— Start INFORMATION SHOWN —

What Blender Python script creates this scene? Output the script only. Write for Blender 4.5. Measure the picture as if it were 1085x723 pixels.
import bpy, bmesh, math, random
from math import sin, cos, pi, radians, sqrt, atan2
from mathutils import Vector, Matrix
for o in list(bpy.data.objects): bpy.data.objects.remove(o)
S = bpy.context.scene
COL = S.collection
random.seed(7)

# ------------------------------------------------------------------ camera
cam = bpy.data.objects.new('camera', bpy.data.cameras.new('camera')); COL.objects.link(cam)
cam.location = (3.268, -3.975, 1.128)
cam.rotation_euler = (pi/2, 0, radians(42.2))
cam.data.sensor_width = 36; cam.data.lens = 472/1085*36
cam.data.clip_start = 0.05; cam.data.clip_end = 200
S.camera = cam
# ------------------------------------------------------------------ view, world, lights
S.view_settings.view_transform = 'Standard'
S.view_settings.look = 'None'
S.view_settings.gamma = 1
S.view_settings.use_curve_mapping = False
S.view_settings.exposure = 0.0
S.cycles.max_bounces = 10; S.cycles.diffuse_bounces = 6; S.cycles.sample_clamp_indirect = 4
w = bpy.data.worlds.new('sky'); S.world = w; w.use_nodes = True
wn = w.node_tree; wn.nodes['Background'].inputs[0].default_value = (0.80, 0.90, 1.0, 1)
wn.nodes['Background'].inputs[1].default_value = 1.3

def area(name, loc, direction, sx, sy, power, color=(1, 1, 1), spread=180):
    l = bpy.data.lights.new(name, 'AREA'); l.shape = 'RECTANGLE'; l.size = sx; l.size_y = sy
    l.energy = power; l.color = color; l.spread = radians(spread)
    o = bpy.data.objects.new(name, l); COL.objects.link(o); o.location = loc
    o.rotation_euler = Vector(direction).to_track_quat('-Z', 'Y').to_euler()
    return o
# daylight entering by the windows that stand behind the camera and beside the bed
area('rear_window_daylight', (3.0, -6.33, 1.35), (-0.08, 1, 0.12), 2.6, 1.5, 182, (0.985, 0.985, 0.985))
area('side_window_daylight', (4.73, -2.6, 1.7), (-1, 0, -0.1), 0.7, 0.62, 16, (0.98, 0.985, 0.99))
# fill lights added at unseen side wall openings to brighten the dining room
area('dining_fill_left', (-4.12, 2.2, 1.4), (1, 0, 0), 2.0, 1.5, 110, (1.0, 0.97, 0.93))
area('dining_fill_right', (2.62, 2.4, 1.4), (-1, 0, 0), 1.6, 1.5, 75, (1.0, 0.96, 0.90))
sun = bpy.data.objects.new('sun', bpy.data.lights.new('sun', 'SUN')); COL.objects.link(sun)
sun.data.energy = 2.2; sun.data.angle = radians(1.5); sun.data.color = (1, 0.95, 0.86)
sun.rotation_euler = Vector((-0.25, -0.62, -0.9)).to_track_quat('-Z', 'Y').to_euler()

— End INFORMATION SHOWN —

The lines from the top of the data above down to the line containing "wn.nodes['Background'].inputs[1].default_value = 1.3" are to be copied exactly; no other line should appear.

» SOLUTION TO THIS PROBLEM
What Blender Python script creates this scene? Output the script only. Write for Blender 4.5. Measure the picture as if it were 1085x723 pixels.
import bpy, bmesh, math, random
from math import sin, cos, pi, radians, sqrt, atan2
from mathutils import Vector, Matrix
for o in list(bpy.data.objects): bpy.data.objects.remove(o)
S = bpy.context.scene
COL = S.collection
random.seed(7)

# ------------------------------------------------------------------ camera
cam = bpy.data.objects.new('camera', bpy.data.cameras.new('camera')); COL.objects.link(cam)
cam.location = (3.268, -3.975, 1.128)
cam.rotation_euler = (pi/2, 0, radians(42.2))
cam.data.sensor_width = 36; cam.data.lens = 472/1085*36
cam.data.clip_start = 0.05; cam.data.clip_end = 200
S.camera = cam
# ------------------------------------------------------------------ view, world, lights
S.view_settings.view_transform = 'Standard'
S.view_settings.look = 'None'
S.view_settings.gamma = 1
S.view_settings.use_curve_mapping = False
S.view_settings.exposure = 0.0
S.cycles.max_bounces = 10; S.cycles.diffuse_bounces = 6; S.cycles.sample_clamp_indirect = 4
w = bpy.data.worlds.new('sky'); S.world = w; w.use_nodes = True
wn = w.node_tree; wn.nodes['Background'].inputs[0].default_value = (0.80, 0.90, 1.0, 1)
wn.nodes['Background'].inputs[1].default_value = 1.3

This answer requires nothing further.